As part of The Zapatista Wi-fi Rebellion program, join us on Friday September 20 for the screening of The Sixth Sun: Mayan Uprising in Chiapas (1996), followed by a skype with artist Skawennati of Aboriginal Territories in Cyberspace (AbTeC), a research network of artists, academics and technologists investigating, creating and critiquing Indigenous virtual environment.
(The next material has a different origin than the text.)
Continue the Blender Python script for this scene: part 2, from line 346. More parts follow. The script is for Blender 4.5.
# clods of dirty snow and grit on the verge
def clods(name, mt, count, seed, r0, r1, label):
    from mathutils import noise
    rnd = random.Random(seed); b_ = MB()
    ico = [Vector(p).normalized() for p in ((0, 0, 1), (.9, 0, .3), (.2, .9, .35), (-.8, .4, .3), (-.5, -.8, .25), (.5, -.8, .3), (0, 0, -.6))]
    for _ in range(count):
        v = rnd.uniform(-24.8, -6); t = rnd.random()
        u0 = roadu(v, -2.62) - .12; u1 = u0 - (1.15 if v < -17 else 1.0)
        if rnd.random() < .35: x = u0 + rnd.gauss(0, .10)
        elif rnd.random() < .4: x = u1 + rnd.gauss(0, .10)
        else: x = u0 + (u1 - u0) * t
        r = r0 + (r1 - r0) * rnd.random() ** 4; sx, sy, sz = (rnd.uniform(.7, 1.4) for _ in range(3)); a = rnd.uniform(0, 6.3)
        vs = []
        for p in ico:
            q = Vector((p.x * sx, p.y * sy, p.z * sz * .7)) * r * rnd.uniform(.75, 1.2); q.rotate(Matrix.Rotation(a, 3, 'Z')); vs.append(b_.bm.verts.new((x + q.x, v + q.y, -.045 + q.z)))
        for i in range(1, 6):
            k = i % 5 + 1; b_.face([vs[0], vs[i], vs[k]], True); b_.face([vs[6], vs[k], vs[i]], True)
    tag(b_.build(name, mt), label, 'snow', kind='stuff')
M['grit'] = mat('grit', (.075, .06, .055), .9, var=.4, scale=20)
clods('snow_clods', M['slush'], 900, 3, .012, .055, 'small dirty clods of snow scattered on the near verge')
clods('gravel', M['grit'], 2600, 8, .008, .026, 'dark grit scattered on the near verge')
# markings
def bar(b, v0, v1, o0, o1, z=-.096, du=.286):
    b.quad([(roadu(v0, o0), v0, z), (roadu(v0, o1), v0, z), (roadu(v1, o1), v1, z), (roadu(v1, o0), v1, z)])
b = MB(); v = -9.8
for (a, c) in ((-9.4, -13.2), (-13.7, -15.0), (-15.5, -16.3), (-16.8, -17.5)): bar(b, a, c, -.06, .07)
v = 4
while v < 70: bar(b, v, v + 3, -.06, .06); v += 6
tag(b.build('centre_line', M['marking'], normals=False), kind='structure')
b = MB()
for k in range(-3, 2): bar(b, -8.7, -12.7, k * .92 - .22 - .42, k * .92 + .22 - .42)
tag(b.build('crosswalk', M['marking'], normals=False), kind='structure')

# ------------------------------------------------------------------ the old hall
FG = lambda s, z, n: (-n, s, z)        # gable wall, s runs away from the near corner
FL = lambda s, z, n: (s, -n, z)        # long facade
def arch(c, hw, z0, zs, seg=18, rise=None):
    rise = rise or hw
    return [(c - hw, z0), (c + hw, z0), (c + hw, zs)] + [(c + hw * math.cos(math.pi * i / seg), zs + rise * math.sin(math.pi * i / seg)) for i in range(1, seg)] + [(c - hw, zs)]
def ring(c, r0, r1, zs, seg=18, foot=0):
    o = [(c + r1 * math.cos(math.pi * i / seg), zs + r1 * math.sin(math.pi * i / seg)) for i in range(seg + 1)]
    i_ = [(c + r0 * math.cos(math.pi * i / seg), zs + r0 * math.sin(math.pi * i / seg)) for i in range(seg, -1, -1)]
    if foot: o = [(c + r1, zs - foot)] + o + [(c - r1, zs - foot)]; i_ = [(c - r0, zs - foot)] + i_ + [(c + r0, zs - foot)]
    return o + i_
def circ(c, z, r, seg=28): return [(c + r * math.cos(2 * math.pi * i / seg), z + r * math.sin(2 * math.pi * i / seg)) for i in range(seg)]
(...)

Friday, September 20 at 7:30PM
Doors at 7PM
The Sixth Sun: Mayan Uprising in ChiapasDirected by Saul Landau, 1996, 56 minutes
Before dawn on New Year’s Day, 1994, startled tourists and residents of the Mexican state of Chiapas watched as armed Mayan Indians declared war on the government, seizing eight towns and sending shock waves through Mexico’s political establishment. Calling themselves the Zapatista Army of National Liberation, these crudely armed peasants set in motion events that ripped away a modern face of prosperity and stability to reveal “the other Mexico.” Visually interweaving the Mayan past and the Mexican Revolution with contemporary reality, this documentary portrays an epic confrontation pitting impoverished peasants against large landowners and government forces in Mexico’s poorest state. The video features rare in-depth interviews with Subcomandante Marcos, the ski-masked “poet warrior,” amidst scenes of the mountains and jungles from which the rebellion sprang, as well as with other leaders and soldiers in the Zapatista movement. Other protagonists include Bishop Samuel Ruiz, Mexico’s outspoken practitioner of liberation theology and defender of indigenous rights; peasants on estates they have occupied; angry ranchers forced from their land; activist layministers; conservative Catholics who charge the Bishop with inciting revolution; government officials and army officers; and the notorious guardias blancas, the landowners’ private armies.